Spontaneous Tsunamis Could Take Out Cruise Ships

Landslide-generated tsunamis don’t come with any warning signs and they’re impossible to predict. Tsunami scientists are meeting with vessel operators in Alaska this month to put together some practical guidelines for captains to use in the case they encounter one of these snap tsunamis. These recommendations will be useful for the hundreds of tour ships that navigate the large landslide-prone coastlines of Alaska, Greenland, Chile, Norway, and New Zealand. Hopefully this summit will help prepare ships, and save lives in the process. A tsunami hasn’t killed any boat passengers in Alaska in 60 years, but as ice mass continues to dwindle in the face of a warming climate, the probability of a big event increases.

Geologist Bretwood Higman recently spoke with the Atlantic for this piece regarding a potential epidemic of landslide-triggered tsunamis. He knows of dozens of unstable slopes with millions of cubic feet of rock ready to push into a bay or fjord. Any of these tourist ships caught in the area at the wrong time would be helpless to capsize. It would be a freak accident, to be sure, but a potentially devastating and deadly event that bears thought.

“I do think that, at some point, [the situation] is going to explode,” says Higman.

In 2015 the Taan Fjord saw a 2.6 billion cubic feet of rocky land slide into the water in an instant. This sparked a 650-foot tall wave to roar out of the fjord and into Icy Bay. As the water became deeper the wave gathered speed, pushing faster and faster out of the bay and into open ocean. Thankfully no boats were in the bay at the time of the massive wave, but boats do visit semi-regularly.

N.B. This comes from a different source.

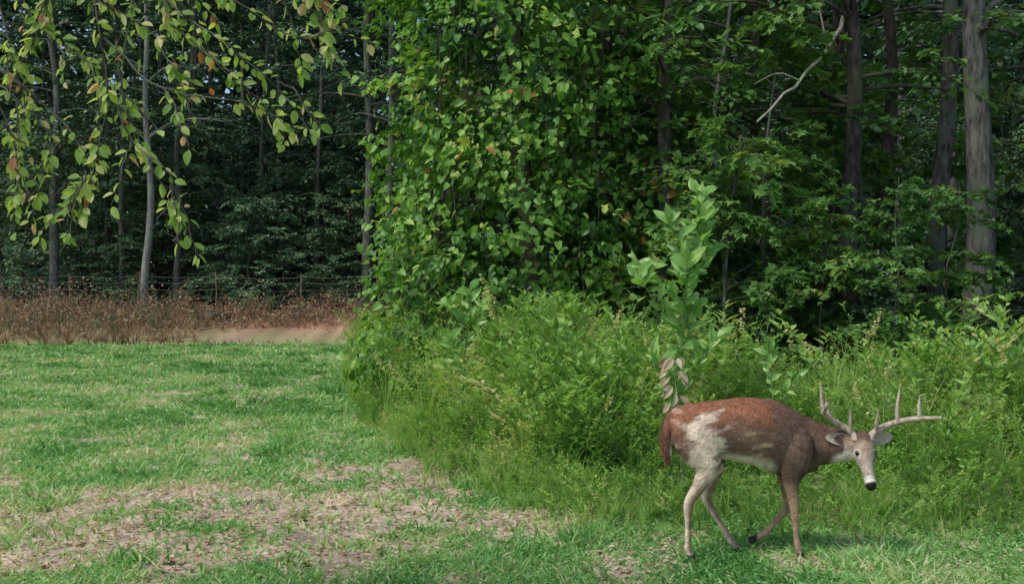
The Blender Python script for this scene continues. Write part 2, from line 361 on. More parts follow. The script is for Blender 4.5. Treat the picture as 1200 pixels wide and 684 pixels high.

The National Park Service is particularly concerned with large cruise lines entering Glacier Bay. An average of two ships traverse the bay every day during the height of tourism season, and there are as many as a dozen large slabs of land poised to slide into the water at any given time. If one of those lets go at the wrong time, thousands of people could lose their lives.

Right now the best advice for tsunami avoidance on a ship is to either run the ship aground and hope for the best, or head for deeper ocean and hope for the best. Both of those pieces of advice are based around deepwater earthquake-triggered tsunamis, which typically provide ship captains lots of advance warning. If you have mere minutes to attempt getting out of an Alaskan bay, you don’t have time to second guess yourself. That’s why the summit is so important, providing best practices for ships in the case of one of these freak accidents.

I don’t think I’ll be taking a cruise to Alaska any time soon. That sounds like a horrifying way to die.